Some assurances are needed

Dear Editor,
All right, all right.  All the President’s men are innocent, with clean hands and hearts.
Perhaps they are talking with what the Jesuits used to call “mental reservation,” that is, they may be concealing information which is not theirs, but involves “superior orders” from higher up. This is where Minister Rohee’s memory comes in so useful. There may be an “intellectual author” – a phrase we owe to President Castro.

In a letter in early June I said, “a third possibility is that there were twin machines…”

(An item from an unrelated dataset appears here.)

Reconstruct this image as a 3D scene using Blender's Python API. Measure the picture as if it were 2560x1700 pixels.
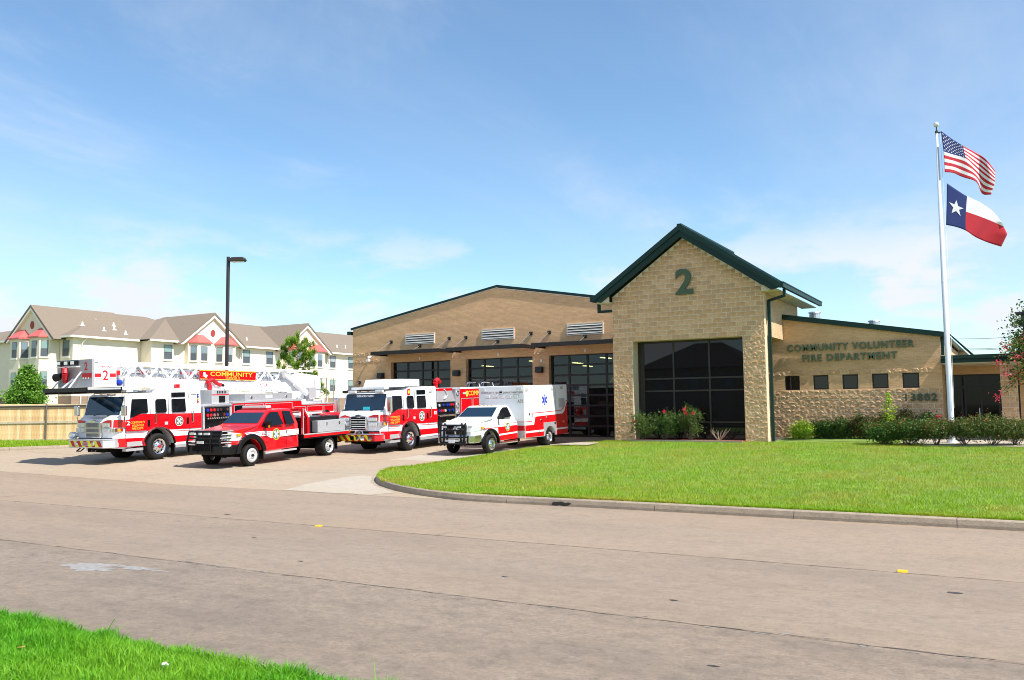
import bpy, bmesh, math, random
import numpy as np
from mathutils import Vector, Matrix, noise

R = math.radians
PI = math.pi
rng = random.Random(7)
nrg = np.random.default_rng(11)
scene = bpy.context.scene
for o in list(bpy.data.objects):
    bpy.data.objects.remove(o)
COL = scene.collection

# ------------------------------------------------------------------ camera
cam = bpy.data.cameras.new('camera')
cam.sensor_width = 36.0
cam.lens = 2135.45 / 2560 * 36.0
cam.clip_start = 0.05
cam.clip_end = 3000
cam_o = bpy.data.objects.new('camera', cam)
COL.objects.link(cam_o)
PIT, ROL, YAW, EYE = 0.079276, -0.010353, 0.528477, 2.3
fw = Vector((-math.sin(YAW) * math.cos(PIT), math.cos(YAW) * math.cos(PIT), math.sin(PIT)))
rt = Vector((math.cos(YAW), math.sin(YAW), 0))
up = rt.cross(fw)
r2 = rt * math.cos(ROL) + up * math.sin(ROL)
u2 = -rt * math.sin(ROL) + up * math.cos(ROL)
cam_o.matrix_world = Matrix(((r2.x, u2.x, -fw.x, 0), (r2.y, u2.y, -fw.y, 0), (r2.z, u2.z, -fw.z, EYE), (0, 0, 0, 1)))
scene.camera = cam_o

# ------------------------------------------------------------------ sky, sun, exposure
SUN_EL, SUN_AZ = R(52.5), R(7.0)          # azimuth measured from +X towards -Y
SV = Vector((math.cos(SUN_AZ) * math.cos(SUN_EL), -math.sin(SUN_AZ) * math.cos(SUN_EL), math.sin(SUN_EL)))
world = bpy.data.worlds.new('World')
scene.world = world
world.use_nodes = True
wn, wl = world.node_tree.nodes, world.node_tree.links
wn.clear()
w_out = wn.new('ShaderNodeOutputWorld')
w_bg = wn.new('ShaderNodeBackground')
w_bg.inputs['Strength'].default_value = 0.104
sky = wn.new('ShaderNodeTexSky')
sky.sky_type = 'NISHITA'
sky.sun_disc = False
sky.sun_elevation = SUN_EL
sky.sun_rotation = R(90) + SUN_AZ
sky.altitude = 0
sky.air_density = 1.0
sky.dust_density = 0.35
sky.ozone_density = 1.3
# thin high cloud: procedural noise over the sky direction, laid out on a flat cloud deck
tc = wn.new('ShaderNodeTexCoord')
sep = wn.new('ShaderNodeSeparateXYZ')
wl.new(tc.outputs['Generated'], sep.inputs[0])
def wmath(op, a, b=None, clamp=False):
    n = wn.new('ShaderNodeMath'); n.operation = op; n.use_clamp = clamp
    for i, v in enumerate((a, b)):
        if v is None: continue
        if isinstance(v, (int, float)): n.inputs[i].default_value = v
        else: wl.new(v, n.inputs[i])
    return n.outputs[0]
zc = wmath('ADD', wmath('MAXIMUM', sep.outputs['Z'], 0.0), 0.13)
cx = wmath('DIVIDE', sep.outputs['X'], zc)
cy = wmath('DIVIDE', sep.outputs['Y'], zc)
comb = wn.new('ShaderNodeCombineXYZ')
wl.new(cx, comb.inputs[0]); wl.new(cy, comb.inputs[1])
def wnoise(scale, detail, rough, sx, sy, rot, loc):
    mp = wn.new('ShaderNodeMapping')
    mp.inputs['Scale'].default_value = (sx, sy, 1)
    mp.inputs['Rotation'].default_value = (0, 0, rot)
    mp.inputs['Location'].default_value = loc
    wl.new(comb.outputs[0], mp.inputs[0])
    n = wn.new('ShaderNodeTexNoise')
    n.inputs['Scale'].default_value = scale
    n.inputs['Detail'].default_value = detail
    n.inputs['Roughness'].default_value = rough
    n.inputs['Distortion'].default_value = 0.35
    wl.new(mp.outputs[0], n.inputs['Vector'])
    return n.outputs['Fac']
def wrange(v, a, b, c, d):
    n = wn.new('ShaderNodeMapRange'); n.interpolation_type = 'SMOOTHSTEP'
    n.inputs[1].default_value = a; n.inputs[2].default_value = b; n.inputs[3].default_value = c; n.inputs[4].default_value = d
    wl.new(v, n.inputs[0]); return n.outputs[0]
veil = wrange(wnoise(0.42, 8, 0.62, 1.0, 0.45, 0.5, (3.1, 0.4, 0)), 0.36, 0.76, 0.0, 0.62)
wisp = wrange(wnoise(1.5, 9, 0.62, 1.0, 0.6, 0.3, (7.7, 2.2, 0)), 0.52, 0.80, 0.0, 0.42)
# low fair-weather cumulus near the horizon
mpc = wn.new('ShaderNodeMapping'); mpc.inputs['Scale'].default_value = (1, 1, 2.6); mpc.inputs['Location'].default_value = (1.3, 4.1, 0.2)
wl.new(tc.outputs['Generated'], mpc.inputs[0])
nc = wn.new('ShaderNodeTexNoise'); nc.inputs['Scale'].default_value = 5.5; nc.inputs['Detail'].default_value = 9; nc.inputs['Roughness'].default_value = 0.55
wl.new(mpc.outputs[0], nc.inputs['Vector'])
band = wmath('MULTIPLY', wrange(sep.outputs['Z'], 0.02, 0.07, 0, 1), wrange(sep.outputs['Z'], 0.12, 0.24, 1, 0))
cumu = wmath('MULTIPLY', wmath('MULTIPLY', wrange(nc.outputs['Fac'], 0.47, 0.62, 0, 0.9), band), 1.0)
cloud = wmath('ADD', wmath('MULTIPLY', wmath('ADD', veil, wisp, clamp=True), 0.8), cumu, clamp=True)
mixc = wn.new('ShaderNodeMix'); mixc.data_type = 'RGBA'
mixc.inputs['B'].default_value = (4.3, 4.55, 4.9, 1)
wl.new(cloud, mixc.inputs['Factor'])
wbal = wn.new('ShaderNodeMix'); wbal.data_type = 'RGBA'; wbal.blend_type = 'MULTIPLY'; wbal.inputs['Factor'].default_value = 1.0
wbal.inputs['B'].default_value = (0.79, 0.935, 0.985, 1)
wl.new(sky.outputs[0], wbal.inputs['A'])
wl.new(wbal.outputs['Result'], mixc.inputs['A'])
wl.new(mixc.outputs['Result'], w_bg.inputs['Color'])
wl.new(w_bg.outputs[0], w_out.inputs[0])

sun = bpy.data.lights.new('sun', 'SUN')
sun.energy = 4.2
sun.angle = R(0.53)
sun.color = (1.0, 0.955, 0.89)
sun_o = bpy.data.objects.new('sun', sun)
sun_o.rotation_euler = SV.to_track_quat('Z', 'Y').to_euler()
sun_o.location = (20, -10, 40)
COL.objects.link(sun_o)

scene.view_settings.view_transform = 'Standard'
scene.view_settings.look = 'None'
scene.view_settings.gamma = 1.0
scene.view_settings.use_curve_mapping = False
scene.view_settings.exposure = 1.0
scene.cycles.filter_width = 1.0
scene.cycles.max_bounces = 6
scene.cycles.transparent_max_bounces = 12
scene.cycles.use_denoising = True
scene.cycles.denoising_input_passes = 'RGB_ALBEDO_NORMAL'
scene.cycles.denoising_prefilter = 'ACCURATE'

# ------------------------------------------------------------------ materials
MATS = {}
def nm(name):
    m = bpy.data.materials.new(name); m.use_nodes = True
    nt = m.node_tree
    return m, nt.nodes, nt.links, nt.nodes['Principled BSDF']
def mat(name, col, rough=0.5, metal=0.0, coat=0.0, spec=0.5, var=0.0, vscale=3.0, bump=0.0, bscale=40.0):
    if name in MATS: return MATS[name]
    m, n, l, p = nm(name)
    c = (*col, 1)
    p.inputs['Base Color'].default_value = c
    p.inputs['Roughness'].default_value = rough
    p.inputs['Metallic'].default_value = metal
    p.inputs['Coat Weight'].default_value = coat
    p.inputs['Coat Roughness'].default_value = 0.04
    p.inputs['Specular IOR Level'].default_value = spec
    if var or bump:
        t = n.new('ShaderNodeTexCoord')
    if var:
        tn = n.new('ShaderNodeTexNoise'); tn.inputs['Scale'].default_value = vscale; tn.inputs['Detail'].default_value = 6
        tn.inputs['Roughness'].default_value = 0.65
        l.new(t.outputs['Object'], tn.inputs['Vector'])
        mx = n.new('ShaderNodeMix'); mx.data_type = 'RGBA'
        mx.inputs['A'].default_value = tuple(max(0, v * (1 - var)) for v in col) + (1,)
        mx.inputs['B'].default_value = tuple(min(1, v * (1 + var)) for v in col) + (1,)
        rp = n.new('ShaderNodeMapRange'); rp.inputs[1].default_value = 0.3; rp.inputs[2].default_value = 0.7
        l.new(tn.outputs['Fac'], rp.inputs[0]); l.new(rp.outputs[0], mx.inputs['Factor'])
        l.new(mx.outputs['Result'], p.inputs['Base Color'])
    if bump:
        tb = n.new('ShaderNodeTexNoise'); tb.inputs['Scale'].default_value = bscale; tb.inputs['Detail'].default_value = 5
        l.new(t.outputs['Object'], tb.inputs['Vector'])
        bp = n.new('ShaderNodeBump'); bp.inputs['Strength'].default_value = 0.6; bp.inputs['Distance'].default_value = bump
        l.new(tb.outputs['Fac'], bp.inputs['Height']); l.new(bp.outputs[0], p.inputs['Normal'])
    MATS[name] = m
    return m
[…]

The Minister named could not spend the money from official sources to import the disputed  items without higher approval. At least one of the items ended up in the possession of the well-known accused in New York. President Jagdeo has “assured” the nation more than three times that he knows not that man.
To be fair to his ministers, will the President give the nation one or more of the following assurances:
that he first heard of the disputed item after the arrest of the well armed and equipped vigilante group at Good Hope, in December, 2002;

that he had no part in authorizing expenditure on the disputed spyware from the United Kingdom or any other country;
that if he authorised a minister to act, the name of the minister is, or is not, the one made public in the New York court;

that he has no idea how the expenditure was authorized;
that the expenditure was, or was not, recovered by the government from any citizen;
that after news in the press that an agent of the company had arrived in Guyana and departed from Guyana he ordered an investigation of the immigration records;

that he found nothing of public interest to report as a result of giving that order.